A critic of Social Trading | Scam or not?

Social trading is booming, but investors who are interested in it usually have a lot of questions. The attempt to critically examine the advantages and disadvantages.

Parallel to our current tests of the most interesting social trading providers with real money accounts (to the ayondo and OANDA conclusion), we also want to try a critical look at the advantages and disadvantages of this form of investment. As a basis for discussion, we will use the best known arguments of critics and supporters.

Social Trading enables (hopefully) successful traders to follow up on their positions without having to manage them themselves. Basically, you get one or a combination of several fund managers for your portfolio and thus become a so-called “follower”. However, you can also execute your own trades and ideas individually with the same portfolio. Social trading is therefore intended for several purposes. Firstly, as an addition/diversification for still active traders. On the other hand as an alternative form of investment. For all previously unsuccessful traders, or those who do not want to enter this difficult terrain. With the current low interest rates but still looking for more interesting returns.

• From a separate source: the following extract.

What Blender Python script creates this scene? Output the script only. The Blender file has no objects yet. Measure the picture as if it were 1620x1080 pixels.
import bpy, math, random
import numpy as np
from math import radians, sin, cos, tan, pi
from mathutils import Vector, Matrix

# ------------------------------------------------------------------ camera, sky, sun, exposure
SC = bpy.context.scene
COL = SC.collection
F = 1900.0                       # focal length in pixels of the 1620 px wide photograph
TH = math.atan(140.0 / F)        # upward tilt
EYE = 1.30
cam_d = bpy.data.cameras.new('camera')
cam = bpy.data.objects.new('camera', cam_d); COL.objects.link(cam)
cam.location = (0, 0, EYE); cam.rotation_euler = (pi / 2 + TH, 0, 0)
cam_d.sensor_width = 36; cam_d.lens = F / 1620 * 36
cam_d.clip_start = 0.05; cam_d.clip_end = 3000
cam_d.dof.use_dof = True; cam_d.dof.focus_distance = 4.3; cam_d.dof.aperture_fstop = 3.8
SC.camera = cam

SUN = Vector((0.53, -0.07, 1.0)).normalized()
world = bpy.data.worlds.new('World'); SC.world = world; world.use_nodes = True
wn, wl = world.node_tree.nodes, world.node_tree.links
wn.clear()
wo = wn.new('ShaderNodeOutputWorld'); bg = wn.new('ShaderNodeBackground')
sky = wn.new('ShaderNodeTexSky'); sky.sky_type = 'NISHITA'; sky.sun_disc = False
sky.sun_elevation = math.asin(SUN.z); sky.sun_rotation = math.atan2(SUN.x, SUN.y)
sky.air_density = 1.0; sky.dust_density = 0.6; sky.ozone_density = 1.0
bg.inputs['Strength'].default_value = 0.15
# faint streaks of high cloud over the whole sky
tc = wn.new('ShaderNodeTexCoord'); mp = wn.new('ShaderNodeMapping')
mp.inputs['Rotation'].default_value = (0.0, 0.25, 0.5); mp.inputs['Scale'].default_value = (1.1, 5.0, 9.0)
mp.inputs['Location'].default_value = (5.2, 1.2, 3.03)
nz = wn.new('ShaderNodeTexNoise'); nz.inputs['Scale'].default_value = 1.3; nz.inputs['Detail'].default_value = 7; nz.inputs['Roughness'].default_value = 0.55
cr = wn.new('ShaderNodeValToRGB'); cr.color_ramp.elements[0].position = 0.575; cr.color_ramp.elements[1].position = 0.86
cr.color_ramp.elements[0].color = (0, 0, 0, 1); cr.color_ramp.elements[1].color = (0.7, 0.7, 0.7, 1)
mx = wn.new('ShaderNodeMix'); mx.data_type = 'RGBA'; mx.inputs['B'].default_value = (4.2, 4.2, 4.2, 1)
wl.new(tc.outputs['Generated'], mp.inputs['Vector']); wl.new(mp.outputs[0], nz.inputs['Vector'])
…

Virtual & anonymous traders

Critics regularly note that a) you don’t really know who you are entrusting your hard-earned money to, and/or b) many strategies can belong to the same trader and don’t even need to be traded with real money.

So one could register several different demo accounts and trade contrary strategies on them. One of them will work out, so that as many followers as possible become aware of it and invest.

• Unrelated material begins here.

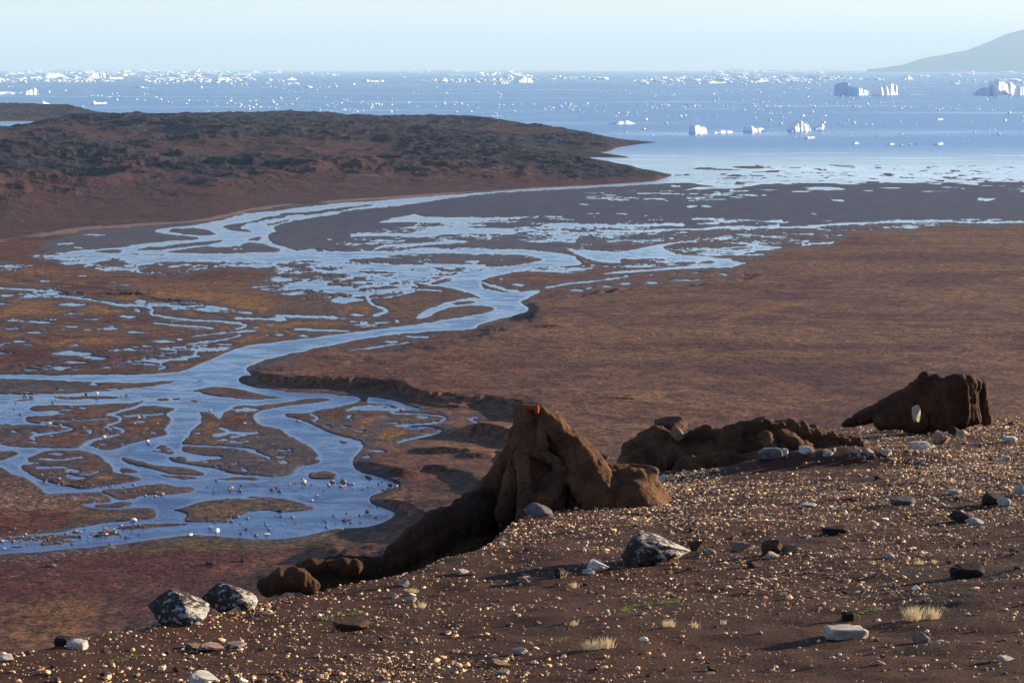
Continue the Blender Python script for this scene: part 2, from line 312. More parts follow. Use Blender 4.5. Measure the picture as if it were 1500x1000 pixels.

This is really possible with the market leader eToro, for example. But other providers do it better and make it clear who is behind the strategies. And the optimum are those platforms which either clearly show which strategies are only traded with virtual money and which with real money, like ayondo. Or there are even providers such as OANDA, who ONLY allow real money traders at all, and only after a certification process lasting months.

Who does this to himself

My favorite argument: “Why should a successful trader do a stock letter or social trading to himself? Either he is so good that he could also work for a hedge fund/asset manager, or he wouldn’t need to do so financially.”

At first glance, absolutely logical. And indeed, there will be social traders who are only successful with demo accounts, but not with real money. The so-called papertraders who fail because of the spreads and slippage in real money trading or even more often because of their psyche.

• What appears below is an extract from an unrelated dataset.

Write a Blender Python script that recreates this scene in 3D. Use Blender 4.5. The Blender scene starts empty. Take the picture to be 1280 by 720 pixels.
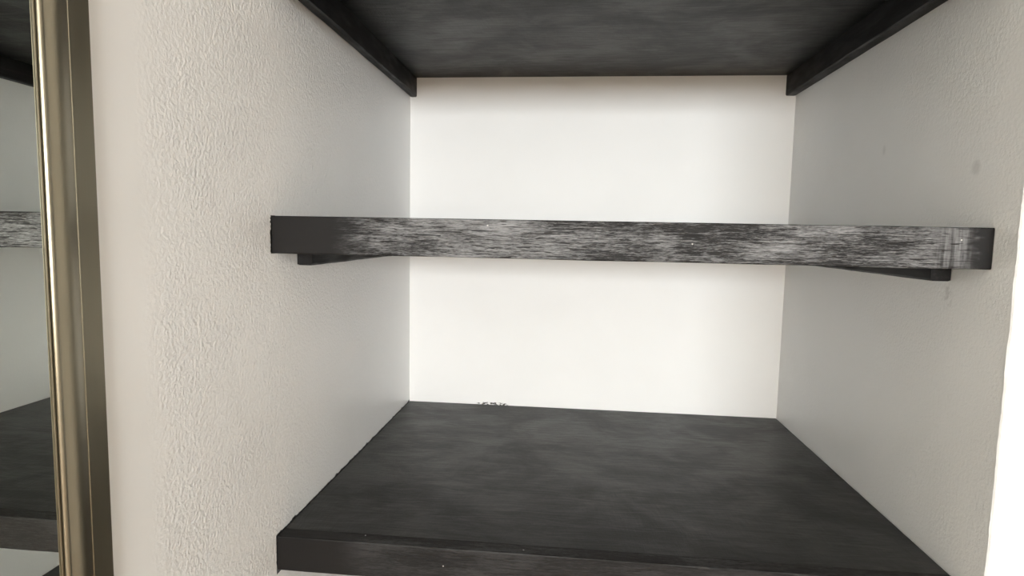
import bpy, bmesh, math, random
from mathutils import Vector, Matrix, noise

C = bpy.context.scene.collection
SC = bpy.context.scene
random.seed(7)

Z0 = 0.95            # height of the lower shelf's top above the floor
W = 0.80             # alcove width
D = 0.61             # shelf depth

# ------------------------------------------------------------------ camera
cam_d = bpy.data.cameras.new('camera')
cam = bpy.data.objects.new('camera', cam_d)
C.objects.link(cam)
SC.camera = cam
cam_d.sensor_fit = 'HORIZONTAL'
cam_d.sensor_width = 36.0
cam_d.lens = 36.0 * 742.57 / 1280.0
cam_d.clip_start = 0.02
YAW, PITCH, ROLL = 0.09879, -0.09150, 0.01913
fwd = Vector((-math.sin(YAW) * math.cos(PITCH), math.cos(YAW) * math.cos(PITCH), math.sin(PITCH)))
rgt = Vector((math.cos(YAW), math.sin(YAW), 0))
up = rgt.cross(fwd)
r2 = math.cos(ROLL) * rgt + math.sin(ROLL) * up
u2 = -math.sin(ROLL) * rgt + math.cos(ROLL) * up
cam.matrix_world = Matrix(((r2.x, u2.x, -fwd.x, 0.35607), (r2.y, u2.y, -fwd.y, -1.28705),
                           (r2.z, u2.z, -fwd.z, 0.38139 + Z0), (0, 0, 0, 1)))

# ------------------------------------------------------------------ light
SC.view_settings.view_transform = 'Standard'
SC.view_settings.look = 'None'
SC.view_settings.gamma = 1.0
SC.view_settings.use_curve_mapping = False
SC.view_settings.exposure = 0.02

world = bpy.data.worlds.new('sky')
SC.world = world
world.use_nodes = True
wb = world.node_tree.nodes['Background']
wb.inputs['Color'].default_value = (0.75, 0.86, 1.0, 1)
wb.inputs['Strength'].default_value = 0.6

WIN = (0.03, 2.20, 1.30, 1.86)      # window opening in the far wall: x0, x1, z0, z1
YF = -5.50
def area(name, loc, rot, sx, sy, power, col):
    l = bpy.data.lights.new(name, 'AREA')
    l.shape = 'RECTANGLE'; l.size = sx; l.size_y = sy
    l.energy = power; l.color = col
    o = bpy.data.objects.new(name, l); C.objects.link(o)
    o.location = loc; o.rotation_euler = rot
    return o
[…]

But not every successful trader is in the mood for strict guidelines and daily controlled routine under one employer. Prefers therefore his independence.

Or, and this will probably be the case in the majority of cases, you do not yet have such a large capital stock to live on your trading alone, taking into account the monthly withdrawals and drawdown phases. This can apply to intelligent students as well as to late entrants who start trading on the side, but already have a good nose.

Professional asset managers are also already active on platforms such as wikifolio. This is simply because they take care of the entire processing and marketing for them, and a larger audience becomes aware of good strategies.

And let’s be honest: Who would refuse to earn additional income if absolutely no additional work is necessary? You just let your trades be copied if someone wants to, and that’s it. I, for one, would be there if I was good enough for it (Forex trading is not my thing, but on most platforms only currencies can be copied reasonably).

Slippage & time delay

In my experience, this is in fact the greatest challenge for providers. Take the Trader patternicus from ayondo as an example, the successful hobbyhorse there. He very actively trades the Dax30 index with about 800 followers. Each of his orders is automatically followed up as quickly as possible on the accounts of his fans. The bigger the fan community now and the later you have attached yourself to your account, the greater the time delay in executing your order. Our first real money tests show that the delay is minimal. Nevertheless, with volatile underlyings such as the Dax30 index, this quickly results in 1-2 points slippage, as it is simply not as liquid as the EUR/USD currency pair, for example. This adds up over time, of course. Positive slippage is also possible, meaning that the follower gets a better price than the trader himself. However, as a rule, you will lose out on breakouts and price slides.

The principle of social trading then becomes impossible for shares, especially small caps. Here, fair execution can simply no longer be guaranteed, or popular traders would even become price drivers on the stock exchange. For this reason, most providers generally only provide foreign exchange trading. Courageous providers, who also offer the most important indices and commodities, allow a whole range of other interesting strategies and admixtures. Each follower must simply judge for himself after the first handful of copied trades whether the slippage is acceptable for him. In the end, the only important thing is that a positive performance is recorded.


I like social trading. The implementation is usually solved in a very simple way, without administrative effort or high minimum deposits. You won’t find any miracle traders that will give you nice returns until retirement. But if you keep an eye on your traders and look out for rising stars, you can beat even the best funds. I don’t trade extremely actively myself, so social trading is an interesting addition for me to achieve an exciting diversification and performance, especially through Forextrader.